The digital Gnostics (and New Age spirituality) share a completely different version of humanity than that of the continental philosophy of Marx, Nietzsche, and Heidegger, a view I broadly label as "man in passage." What Heidegger refers to as the “passage of man,” or the interstice of man’s potential to reach his essence that his spiritual truth can be realized. As Zizek points out in On Belief, “actually existing” humanity still dwells in what Marx designated as “pre-history,” and in this apocalyptic view, true human history will begin with the advent of the Communist society; or, in Nietzsche’s terms, that man is just a bridge, a passage between animal and over-man. However, an opposite reading also imposes itself – and this is the western view rooted in the Judeo-Christian and Muslim spiritual worldview that Avatar seems to reject. In essence, the western view of "man in passage" sees man as an intermediate status and flawed, but this is the source of greatness, since the human being is in its very essence a “passage,” the finite openness into an abyss. It is this tension that defines the battle of spiritual discourse that plays itself out in Avatar.

The spiritual themes also combine the popular “Gaia” earth wisdom movement that posits all spiritual truth is found in nature. Here is what their basic manifesto declares: “the Gaia Hypothesis proposes that our planet functions as a single organism that maintains conditions necessary for its survival. The truly startling component of the Gaia hypothesis is the idea that the Earth is a single living entity with the capacity of self regulation.” Like the Na’vi, the Gaia New Age belief that that mother earth provides the source for spiritual subsumption into ultimate harmony – of humanity’s salvation, hence the continual mother references in the film. The continual references to “Mother” are not only limited to nature, but this can also be understood through Oedipus complex.

The site of spiritual resistance remains not in the "man in passage" view as it does in the Matrix - where the forces of technological domination remain the locus of evil to be overcome and man in his finitude (underground in Babylon) is the site of actual spiritual and political liberation.
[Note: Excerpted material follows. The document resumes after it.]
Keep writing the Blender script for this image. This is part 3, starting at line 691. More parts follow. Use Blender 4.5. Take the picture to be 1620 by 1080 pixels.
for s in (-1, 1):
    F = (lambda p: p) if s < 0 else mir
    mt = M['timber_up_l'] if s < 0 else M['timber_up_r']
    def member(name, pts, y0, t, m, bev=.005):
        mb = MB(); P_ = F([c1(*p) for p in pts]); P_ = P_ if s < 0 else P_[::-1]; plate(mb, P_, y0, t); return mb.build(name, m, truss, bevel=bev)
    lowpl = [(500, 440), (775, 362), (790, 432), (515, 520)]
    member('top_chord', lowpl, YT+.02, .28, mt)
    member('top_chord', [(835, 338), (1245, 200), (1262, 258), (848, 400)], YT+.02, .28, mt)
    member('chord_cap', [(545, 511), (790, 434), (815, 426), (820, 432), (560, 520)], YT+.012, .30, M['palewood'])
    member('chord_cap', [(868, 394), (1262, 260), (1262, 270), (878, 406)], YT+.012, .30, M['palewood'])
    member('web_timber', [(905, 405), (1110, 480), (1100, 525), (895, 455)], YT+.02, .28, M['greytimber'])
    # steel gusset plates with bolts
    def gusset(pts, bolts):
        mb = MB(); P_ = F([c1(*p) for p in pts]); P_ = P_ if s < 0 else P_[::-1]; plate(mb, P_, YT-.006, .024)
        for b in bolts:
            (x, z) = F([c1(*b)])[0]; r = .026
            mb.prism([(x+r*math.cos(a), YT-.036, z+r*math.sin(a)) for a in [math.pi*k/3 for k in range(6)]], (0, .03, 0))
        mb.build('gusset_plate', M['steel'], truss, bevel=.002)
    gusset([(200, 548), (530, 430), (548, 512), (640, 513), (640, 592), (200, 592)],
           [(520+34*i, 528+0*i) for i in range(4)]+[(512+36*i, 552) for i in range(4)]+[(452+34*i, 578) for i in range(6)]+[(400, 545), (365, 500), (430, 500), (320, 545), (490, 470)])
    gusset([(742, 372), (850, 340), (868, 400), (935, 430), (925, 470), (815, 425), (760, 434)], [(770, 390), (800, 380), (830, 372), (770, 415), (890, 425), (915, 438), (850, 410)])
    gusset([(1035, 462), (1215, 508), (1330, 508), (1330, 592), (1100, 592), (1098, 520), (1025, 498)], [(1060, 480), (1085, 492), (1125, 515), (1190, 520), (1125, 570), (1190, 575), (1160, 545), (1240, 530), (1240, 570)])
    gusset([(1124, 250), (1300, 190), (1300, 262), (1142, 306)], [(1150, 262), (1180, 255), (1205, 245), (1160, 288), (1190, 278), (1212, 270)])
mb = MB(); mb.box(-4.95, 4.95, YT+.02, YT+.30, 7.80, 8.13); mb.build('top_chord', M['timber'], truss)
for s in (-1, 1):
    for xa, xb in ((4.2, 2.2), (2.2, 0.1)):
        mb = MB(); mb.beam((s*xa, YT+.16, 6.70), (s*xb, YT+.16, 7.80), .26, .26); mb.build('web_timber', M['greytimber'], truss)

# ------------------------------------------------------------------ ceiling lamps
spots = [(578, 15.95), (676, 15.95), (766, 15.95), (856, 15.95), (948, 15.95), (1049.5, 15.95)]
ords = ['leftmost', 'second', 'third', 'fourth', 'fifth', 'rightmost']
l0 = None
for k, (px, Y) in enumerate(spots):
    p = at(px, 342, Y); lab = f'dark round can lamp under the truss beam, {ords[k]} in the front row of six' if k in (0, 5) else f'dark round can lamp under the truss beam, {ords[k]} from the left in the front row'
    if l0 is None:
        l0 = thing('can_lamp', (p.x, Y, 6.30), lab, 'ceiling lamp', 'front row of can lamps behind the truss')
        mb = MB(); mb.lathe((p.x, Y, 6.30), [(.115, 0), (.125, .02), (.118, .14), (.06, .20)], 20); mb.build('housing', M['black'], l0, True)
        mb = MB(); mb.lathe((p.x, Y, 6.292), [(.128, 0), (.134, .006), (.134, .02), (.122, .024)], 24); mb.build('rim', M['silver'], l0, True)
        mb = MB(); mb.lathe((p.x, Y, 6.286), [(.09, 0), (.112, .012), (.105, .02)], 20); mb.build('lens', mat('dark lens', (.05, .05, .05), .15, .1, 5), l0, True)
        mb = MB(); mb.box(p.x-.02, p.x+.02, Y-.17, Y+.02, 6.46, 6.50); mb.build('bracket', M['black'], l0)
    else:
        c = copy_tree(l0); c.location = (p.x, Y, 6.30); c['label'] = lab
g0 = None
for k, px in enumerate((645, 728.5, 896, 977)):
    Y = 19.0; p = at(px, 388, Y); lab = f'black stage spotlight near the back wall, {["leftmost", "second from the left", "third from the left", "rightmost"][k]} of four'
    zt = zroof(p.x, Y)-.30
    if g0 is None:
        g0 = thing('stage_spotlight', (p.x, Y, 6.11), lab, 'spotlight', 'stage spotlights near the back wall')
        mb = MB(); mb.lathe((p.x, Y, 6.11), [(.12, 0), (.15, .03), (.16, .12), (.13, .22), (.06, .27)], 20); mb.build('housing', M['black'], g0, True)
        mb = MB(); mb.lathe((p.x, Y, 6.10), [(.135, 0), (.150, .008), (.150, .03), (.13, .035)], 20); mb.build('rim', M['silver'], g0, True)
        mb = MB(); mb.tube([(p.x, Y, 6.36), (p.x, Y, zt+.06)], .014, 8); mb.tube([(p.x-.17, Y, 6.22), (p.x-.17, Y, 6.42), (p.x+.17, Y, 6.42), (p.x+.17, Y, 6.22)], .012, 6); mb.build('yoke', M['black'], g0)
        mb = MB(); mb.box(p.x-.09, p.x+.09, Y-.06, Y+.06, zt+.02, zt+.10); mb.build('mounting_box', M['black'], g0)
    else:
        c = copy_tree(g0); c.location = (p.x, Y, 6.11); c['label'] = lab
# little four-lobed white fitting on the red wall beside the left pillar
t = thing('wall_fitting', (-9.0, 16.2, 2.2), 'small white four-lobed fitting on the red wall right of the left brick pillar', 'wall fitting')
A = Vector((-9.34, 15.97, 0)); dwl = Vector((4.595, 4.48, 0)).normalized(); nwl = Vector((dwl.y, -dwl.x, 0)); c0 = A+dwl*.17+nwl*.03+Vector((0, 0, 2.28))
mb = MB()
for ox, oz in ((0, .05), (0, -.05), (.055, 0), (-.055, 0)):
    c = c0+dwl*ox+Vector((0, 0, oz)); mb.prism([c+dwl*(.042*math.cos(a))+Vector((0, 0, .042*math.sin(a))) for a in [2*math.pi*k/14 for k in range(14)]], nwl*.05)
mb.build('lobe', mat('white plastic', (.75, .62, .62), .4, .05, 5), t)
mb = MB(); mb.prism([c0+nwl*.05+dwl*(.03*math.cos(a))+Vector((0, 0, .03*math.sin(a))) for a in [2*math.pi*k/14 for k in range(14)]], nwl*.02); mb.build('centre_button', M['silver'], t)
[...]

Avatar is similar to the Matrix on many levels, but different in that Avatar was anti-materialist – in the Matrix “Babylon” was where man in his finite body form of sin was actually the site of romantic resistance and liberation. In Avatar, man in his finite existence is paralyzed (literally and metaphorically) and must be destroyed or rather, spiritually transcended for liberation to occur.

1 comment:

jjray said...

Dan, I enjoyed your article. I hope you don't mind disagreement on a few points. I don't really know what "digital gnostics" are but have studied gnosticism over the years. I'll address your points in relation to gnosticism.

"The digital Gnostic posit a preexisting Soul thrown into a foreign inhospitable environment."

Quite true. It is the story of the prodigal son or young prince in the Hymn of the Pearl.

"The pain of our daily lives is not the result of our sin (of Adam’s Fall), but of the fundamental glitch in the structure of the material universe itself"

Disagree. For the gnostic, original sin occurred when divine beings became human encasing themselves in matter of this earth. This is the prodigal son's journey from his father's kingdom to the foreign land. Sin is ignorance of one's true divine inner self. Pain experienced in the material world is a necessary part of the journey to awakening to one's true self. In that sense, pain is a direct consequence of ignorance (sin). "Count it as pure joy my brothers all the trials and tribulations you encounter for they build character." Letter of James. That which does not kill us makes us stronger. Nietzsche.

"Consequently, the path of salvation does not reside in overcoming one’s sins, but in overcoming their ignorance"

Overcoming ignorance and overcoming sin are one in the same thing. Those actions you refer to as sin (violations of the commandments of god) are merely byproducts of ignorance. Possessing knowledge of self (gnosis) entails right action as a consequence of being in that state.

That's my take on gnostic concepts as applied to your article. Well written and thought out. Found it interesting.